Abriss mit Lärmfäusten und unmissverständlicher Parole: Anti-establishment, anti-rape, pro-queer, pro-freak! Keine Visionen, sondern nackte Existenz, Tabula rasa, Leerfegen der verblendeten Hirnplatte, Engagement, Widerstand und Rebellion. Das Publikum kommuniziert Einverständnis via heftigem Körpereinsatz. "Am LUFF gibt es nur fünf Konzerte pro Abend, was relativ wenig im Vergleich zu anderen Festivals ist. Diese sind aber teils sehr intensiv", sagt Dimitri Meier. Inwiefern will das Festival solchen Stimmen Raum bieten?

"Das LUFF wirkt als Verstärker dieser Stimmen, da die meisten Acts, die wir einladen, normalerweise keine grosse Visibilität in der Schweiz und Europa haben. Wir suchen diese Künstler*innen, die in ihren Nischen und Kellern spannende Performances kreieren und geben ihnen hier eine etwas andere Plattform. Vor allem die amerikanischen Acts dieser Ausgabe waren schon allein von der technischen Infrastruktur am LUFF begeistert. Sie spielen normalerweise in viel rudimentäreren Kontexten und besetzten Häusern. Ein etwas krasser Kontrast zur Spielstätte des LUFF im Casino de Montbenon."

Ein weiteres Beispiel, das auf diesen Anspruch des LUFF verweist, ist die viel gelobte Performance von Emme vom Vorabend. Die gefeierte Figur aus der New Yorker Queer-Noise-Szene kreiert mit Requisiten, Kostümen, Licht-Raum Konzepten und eindringlichen Choreografien düstere Welten, die das Publikum, wie auch Meier verblüfften.

"Ja, die Performance von Emme war enorm beeindruckend. Es war ihre erste Show in Europa und zudem war es ein Novum, dass am LUFF ein Act mit eigenem Bühnenbild und eigener Choreografie auftrat. Das hatten wir so noch nie. Ich hoffe sehr, dass Emme in Zukunft an anderen Festivals in Europa ihre dantische Performance präsentieren kann."
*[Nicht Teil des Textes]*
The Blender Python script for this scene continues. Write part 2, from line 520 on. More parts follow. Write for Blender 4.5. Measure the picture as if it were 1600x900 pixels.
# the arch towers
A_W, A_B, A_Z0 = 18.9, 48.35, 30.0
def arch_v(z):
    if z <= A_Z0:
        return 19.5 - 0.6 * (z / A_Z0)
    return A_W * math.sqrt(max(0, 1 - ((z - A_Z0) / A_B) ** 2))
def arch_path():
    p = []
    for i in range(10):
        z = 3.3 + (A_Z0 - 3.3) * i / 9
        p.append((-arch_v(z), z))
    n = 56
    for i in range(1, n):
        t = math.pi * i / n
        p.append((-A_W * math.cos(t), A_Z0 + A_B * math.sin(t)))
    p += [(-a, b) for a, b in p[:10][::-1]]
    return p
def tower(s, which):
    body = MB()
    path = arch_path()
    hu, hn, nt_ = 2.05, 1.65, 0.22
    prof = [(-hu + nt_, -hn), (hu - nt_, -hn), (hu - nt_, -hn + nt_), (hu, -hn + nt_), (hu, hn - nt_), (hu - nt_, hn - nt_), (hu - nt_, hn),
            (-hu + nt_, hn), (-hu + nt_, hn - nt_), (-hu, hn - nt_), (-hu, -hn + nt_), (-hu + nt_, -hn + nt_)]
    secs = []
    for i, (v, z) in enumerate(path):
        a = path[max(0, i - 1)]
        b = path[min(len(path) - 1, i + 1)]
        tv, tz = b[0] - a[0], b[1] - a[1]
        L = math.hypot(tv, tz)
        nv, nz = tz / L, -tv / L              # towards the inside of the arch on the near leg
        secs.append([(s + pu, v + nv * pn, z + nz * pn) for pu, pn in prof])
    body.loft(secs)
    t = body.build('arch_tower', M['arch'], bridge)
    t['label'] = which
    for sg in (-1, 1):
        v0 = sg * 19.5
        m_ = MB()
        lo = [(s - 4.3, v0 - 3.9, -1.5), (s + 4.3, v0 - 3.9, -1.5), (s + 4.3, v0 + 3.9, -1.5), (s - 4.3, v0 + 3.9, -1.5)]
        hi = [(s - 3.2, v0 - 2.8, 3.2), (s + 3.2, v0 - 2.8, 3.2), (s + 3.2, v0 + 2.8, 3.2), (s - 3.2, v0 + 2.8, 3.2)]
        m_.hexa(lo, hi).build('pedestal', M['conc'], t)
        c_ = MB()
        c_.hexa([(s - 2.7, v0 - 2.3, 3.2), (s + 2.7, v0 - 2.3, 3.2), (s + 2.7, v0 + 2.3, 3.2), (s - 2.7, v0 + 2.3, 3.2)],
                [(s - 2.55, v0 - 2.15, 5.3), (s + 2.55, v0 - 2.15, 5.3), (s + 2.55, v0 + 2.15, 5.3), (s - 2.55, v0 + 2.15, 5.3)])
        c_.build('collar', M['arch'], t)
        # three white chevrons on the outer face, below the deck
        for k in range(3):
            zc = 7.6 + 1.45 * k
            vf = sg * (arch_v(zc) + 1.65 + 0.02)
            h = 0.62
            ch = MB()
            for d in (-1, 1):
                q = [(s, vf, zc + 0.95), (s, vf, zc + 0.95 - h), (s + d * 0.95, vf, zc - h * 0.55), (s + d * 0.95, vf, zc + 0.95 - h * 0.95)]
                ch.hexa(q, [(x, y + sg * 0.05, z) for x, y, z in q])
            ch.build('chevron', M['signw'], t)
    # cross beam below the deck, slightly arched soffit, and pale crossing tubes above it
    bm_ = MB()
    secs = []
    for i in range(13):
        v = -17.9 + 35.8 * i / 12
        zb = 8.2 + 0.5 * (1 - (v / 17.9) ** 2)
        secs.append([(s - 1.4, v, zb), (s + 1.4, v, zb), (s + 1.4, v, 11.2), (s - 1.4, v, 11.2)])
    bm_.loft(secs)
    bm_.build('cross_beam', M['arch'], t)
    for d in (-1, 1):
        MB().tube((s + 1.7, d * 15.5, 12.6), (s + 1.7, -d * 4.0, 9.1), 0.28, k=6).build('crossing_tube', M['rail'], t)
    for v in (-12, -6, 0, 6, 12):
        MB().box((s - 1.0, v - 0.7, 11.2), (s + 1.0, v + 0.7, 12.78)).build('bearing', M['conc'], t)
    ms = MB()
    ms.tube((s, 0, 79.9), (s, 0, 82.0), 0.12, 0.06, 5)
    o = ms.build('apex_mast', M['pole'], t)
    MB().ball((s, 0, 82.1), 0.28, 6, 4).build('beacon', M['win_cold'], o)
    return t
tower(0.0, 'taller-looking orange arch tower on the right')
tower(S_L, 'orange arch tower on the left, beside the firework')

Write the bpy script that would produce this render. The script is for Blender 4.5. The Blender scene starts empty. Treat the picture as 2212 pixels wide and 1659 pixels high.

Nach der Extreme der Deli Girls folgt noch das detaillierte Experiment mit Klangfragmenten und Vokalisen von Duncan Harrison oder das hart-zappende Lasergeflecht des Doppelpulsars Measure Maniacs. Wiederum verschiedene Modulationsversuche von Dichte und Intensität, was laut Meier auch wichtiges Kriterium für die Auswahl der Acts ist. "Wir müssen ein gutes Gefühl beim Booking haben. Auch wir verstehen nicht immer ganz genau unsere Intention, warum wir nun diesen oder jenen Act einladen und an einer bestimmten Stelle im Programm platzieren. Wir lassen uns auch immer und gerne überraschen. Normalerweise funktioniert die Programmation aber gut." So steige ich aus dem heissen Festkeller in den Lausanner Regen in Richtung Bahnhof. Merci LUFF, merci Radio Bollwerk.

Memos von unterwegs: LUFF 23 freihalten, Emme nachhören/sehen, wann ist Community?, Intentionsspektren von Kritik, Höllenkreise in uns.

Solange noch paar Schweiss- und Schwefelschwaden aus dem Untergrund in nach Lavendel duftende Wandelhallen strömen, lass ich noch nicht alle Hoffnung fahren.

Bilanz-Telegramm

Rund 11‘000 Personen besuchten vom 19. bis 23. Oktober 2022 das Lausanne Underground Film & Music Festival in den Räumlichkeiten des Casino de Montbenon sowie verschiedenen Satellitenorten in der Stadt. Im OFF-Programm verzeichnet das Festival ein wachsendes Publikum und in den Kinos waren mehrere Kurzfilmvorführungen ausverkauft. Auch das Musikprogramm verzeichnet das Festival als Erfolg. Obwohl mehrere Acts aus verschiedenen Gründen absagten, konnte das LUFF sowohl wichtige Figuren des Genrekinos als auch junge Talente aus dem Bereich Regie und Ton der internationalen Undergroundszene empfangen. Das Festival wäre ohne den Einsatz der 160 freiwillig Helfenden nicht möglich gewesen.